* TASK INPUTS
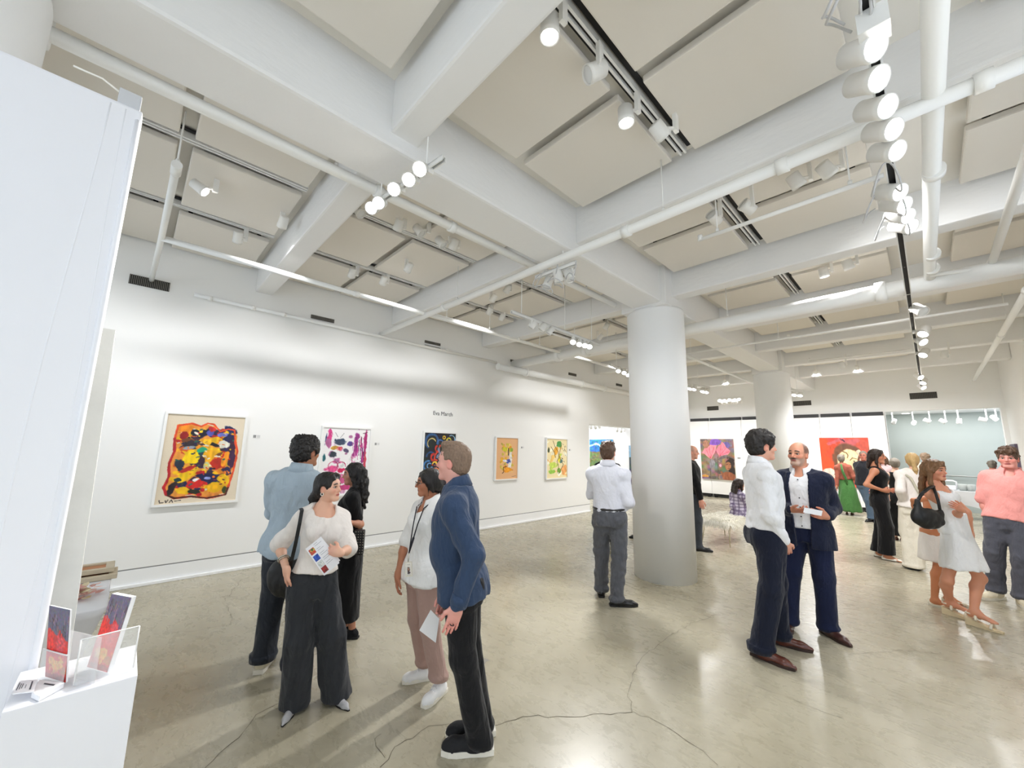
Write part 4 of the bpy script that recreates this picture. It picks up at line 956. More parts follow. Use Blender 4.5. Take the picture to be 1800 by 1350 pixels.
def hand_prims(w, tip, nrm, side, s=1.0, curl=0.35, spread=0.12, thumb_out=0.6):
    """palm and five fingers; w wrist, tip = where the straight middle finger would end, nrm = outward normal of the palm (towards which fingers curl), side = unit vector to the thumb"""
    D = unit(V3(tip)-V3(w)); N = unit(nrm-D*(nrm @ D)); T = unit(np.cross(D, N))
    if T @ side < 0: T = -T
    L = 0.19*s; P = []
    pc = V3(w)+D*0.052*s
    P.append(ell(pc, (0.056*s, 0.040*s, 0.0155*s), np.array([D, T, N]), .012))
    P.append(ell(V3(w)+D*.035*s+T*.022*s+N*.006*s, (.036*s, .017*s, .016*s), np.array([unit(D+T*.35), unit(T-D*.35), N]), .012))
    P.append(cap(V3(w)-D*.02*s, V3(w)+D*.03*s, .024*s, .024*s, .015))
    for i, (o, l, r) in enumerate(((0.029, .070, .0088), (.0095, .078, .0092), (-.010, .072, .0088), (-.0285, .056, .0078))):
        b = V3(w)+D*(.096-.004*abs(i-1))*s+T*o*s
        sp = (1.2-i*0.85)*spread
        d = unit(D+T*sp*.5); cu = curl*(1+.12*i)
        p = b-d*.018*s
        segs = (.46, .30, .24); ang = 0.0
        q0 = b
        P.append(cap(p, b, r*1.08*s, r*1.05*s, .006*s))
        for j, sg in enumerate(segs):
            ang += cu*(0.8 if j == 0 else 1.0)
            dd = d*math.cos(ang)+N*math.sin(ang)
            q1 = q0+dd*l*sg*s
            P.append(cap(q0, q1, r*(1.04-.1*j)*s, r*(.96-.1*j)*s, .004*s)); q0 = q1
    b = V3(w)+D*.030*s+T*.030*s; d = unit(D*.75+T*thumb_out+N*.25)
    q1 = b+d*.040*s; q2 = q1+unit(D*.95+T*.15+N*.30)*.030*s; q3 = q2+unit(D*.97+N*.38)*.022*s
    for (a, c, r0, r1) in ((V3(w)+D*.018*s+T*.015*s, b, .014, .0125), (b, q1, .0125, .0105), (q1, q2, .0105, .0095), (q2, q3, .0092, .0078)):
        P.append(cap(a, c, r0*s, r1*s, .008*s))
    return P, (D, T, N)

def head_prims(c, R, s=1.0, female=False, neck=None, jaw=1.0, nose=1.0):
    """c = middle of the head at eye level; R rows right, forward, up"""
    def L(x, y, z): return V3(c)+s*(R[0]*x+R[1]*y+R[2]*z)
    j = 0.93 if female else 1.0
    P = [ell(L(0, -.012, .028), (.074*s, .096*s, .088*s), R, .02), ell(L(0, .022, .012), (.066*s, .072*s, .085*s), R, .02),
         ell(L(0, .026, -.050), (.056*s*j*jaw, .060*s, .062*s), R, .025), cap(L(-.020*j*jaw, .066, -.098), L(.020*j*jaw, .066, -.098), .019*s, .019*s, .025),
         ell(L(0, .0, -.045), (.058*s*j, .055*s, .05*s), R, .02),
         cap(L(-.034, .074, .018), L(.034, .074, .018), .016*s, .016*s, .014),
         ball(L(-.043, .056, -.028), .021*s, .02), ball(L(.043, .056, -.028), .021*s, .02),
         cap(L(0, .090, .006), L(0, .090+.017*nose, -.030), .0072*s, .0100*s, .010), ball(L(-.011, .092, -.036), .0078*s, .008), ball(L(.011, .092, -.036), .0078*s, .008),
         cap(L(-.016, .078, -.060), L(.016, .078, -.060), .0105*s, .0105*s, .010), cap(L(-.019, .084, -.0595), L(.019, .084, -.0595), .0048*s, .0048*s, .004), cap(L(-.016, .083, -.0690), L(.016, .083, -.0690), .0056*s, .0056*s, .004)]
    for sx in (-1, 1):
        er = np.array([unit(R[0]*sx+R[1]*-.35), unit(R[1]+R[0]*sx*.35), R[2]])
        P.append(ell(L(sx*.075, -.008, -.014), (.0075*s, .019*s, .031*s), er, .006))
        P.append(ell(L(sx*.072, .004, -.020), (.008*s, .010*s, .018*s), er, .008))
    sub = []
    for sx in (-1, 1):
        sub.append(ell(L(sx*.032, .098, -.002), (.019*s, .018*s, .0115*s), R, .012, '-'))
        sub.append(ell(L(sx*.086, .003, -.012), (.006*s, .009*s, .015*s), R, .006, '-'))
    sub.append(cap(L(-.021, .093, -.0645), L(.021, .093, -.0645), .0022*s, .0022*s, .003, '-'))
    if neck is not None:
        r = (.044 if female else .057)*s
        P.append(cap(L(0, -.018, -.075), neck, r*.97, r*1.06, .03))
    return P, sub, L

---

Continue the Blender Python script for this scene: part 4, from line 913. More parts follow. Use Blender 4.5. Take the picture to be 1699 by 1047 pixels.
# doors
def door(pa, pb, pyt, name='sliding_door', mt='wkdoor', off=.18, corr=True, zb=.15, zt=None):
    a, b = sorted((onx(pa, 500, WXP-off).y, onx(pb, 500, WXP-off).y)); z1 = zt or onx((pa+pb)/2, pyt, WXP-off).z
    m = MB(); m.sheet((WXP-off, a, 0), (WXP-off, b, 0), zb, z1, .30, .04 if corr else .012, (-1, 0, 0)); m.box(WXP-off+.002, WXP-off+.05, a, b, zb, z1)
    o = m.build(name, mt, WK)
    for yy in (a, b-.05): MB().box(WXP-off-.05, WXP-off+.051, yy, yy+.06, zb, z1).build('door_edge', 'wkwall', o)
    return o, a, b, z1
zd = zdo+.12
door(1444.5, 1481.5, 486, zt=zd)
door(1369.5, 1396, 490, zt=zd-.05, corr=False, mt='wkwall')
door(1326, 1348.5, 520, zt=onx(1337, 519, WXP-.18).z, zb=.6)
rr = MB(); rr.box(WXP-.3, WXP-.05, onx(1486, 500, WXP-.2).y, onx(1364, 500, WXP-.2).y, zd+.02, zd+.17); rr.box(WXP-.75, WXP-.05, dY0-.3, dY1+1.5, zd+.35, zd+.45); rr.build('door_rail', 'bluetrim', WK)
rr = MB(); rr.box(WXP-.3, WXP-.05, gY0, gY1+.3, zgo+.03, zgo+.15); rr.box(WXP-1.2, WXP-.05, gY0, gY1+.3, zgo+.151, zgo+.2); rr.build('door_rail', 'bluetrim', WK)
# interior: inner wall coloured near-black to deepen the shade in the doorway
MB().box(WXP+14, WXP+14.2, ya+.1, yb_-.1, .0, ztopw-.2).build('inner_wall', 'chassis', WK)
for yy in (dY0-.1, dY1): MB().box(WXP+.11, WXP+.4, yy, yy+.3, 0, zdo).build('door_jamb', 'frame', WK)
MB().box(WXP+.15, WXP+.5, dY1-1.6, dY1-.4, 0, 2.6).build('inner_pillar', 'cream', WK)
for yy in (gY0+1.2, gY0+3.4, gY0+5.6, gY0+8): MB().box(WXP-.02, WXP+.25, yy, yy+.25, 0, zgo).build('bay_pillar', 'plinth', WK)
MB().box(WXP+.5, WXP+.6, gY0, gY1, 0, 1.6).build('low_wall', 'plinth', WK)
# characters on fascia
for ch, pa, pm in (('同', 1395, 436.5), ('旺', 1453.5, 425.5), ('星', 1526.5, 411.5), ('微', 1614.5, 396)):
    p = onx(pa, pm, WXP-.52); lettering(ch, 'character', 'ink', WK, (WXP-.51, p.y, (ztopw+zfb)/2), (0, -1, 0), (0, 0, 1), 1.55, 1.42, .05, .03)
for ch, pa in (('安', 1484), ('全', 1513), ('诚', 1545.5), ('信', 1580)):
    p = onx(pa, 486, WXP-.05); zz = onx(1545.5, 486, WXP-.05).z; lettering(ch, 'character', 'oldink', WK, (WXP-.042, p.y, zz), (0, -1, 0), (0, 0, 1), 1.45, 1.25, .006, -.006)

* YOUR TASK
Pick out the lines that contain "pixels" and copy them.

* FINAL RESULT
Write part 4 of the bpy script that recreates this picture. It picks up at line 956. More parts follow. Use Blender 4.5. Take the picture to be 1800 by 1350 pixels.
Continue the Blender Python script for this scene: part 4, from line 913. More parts follow. Use Blender 4.5. Take the picture to be 1699 by 1047 pixels.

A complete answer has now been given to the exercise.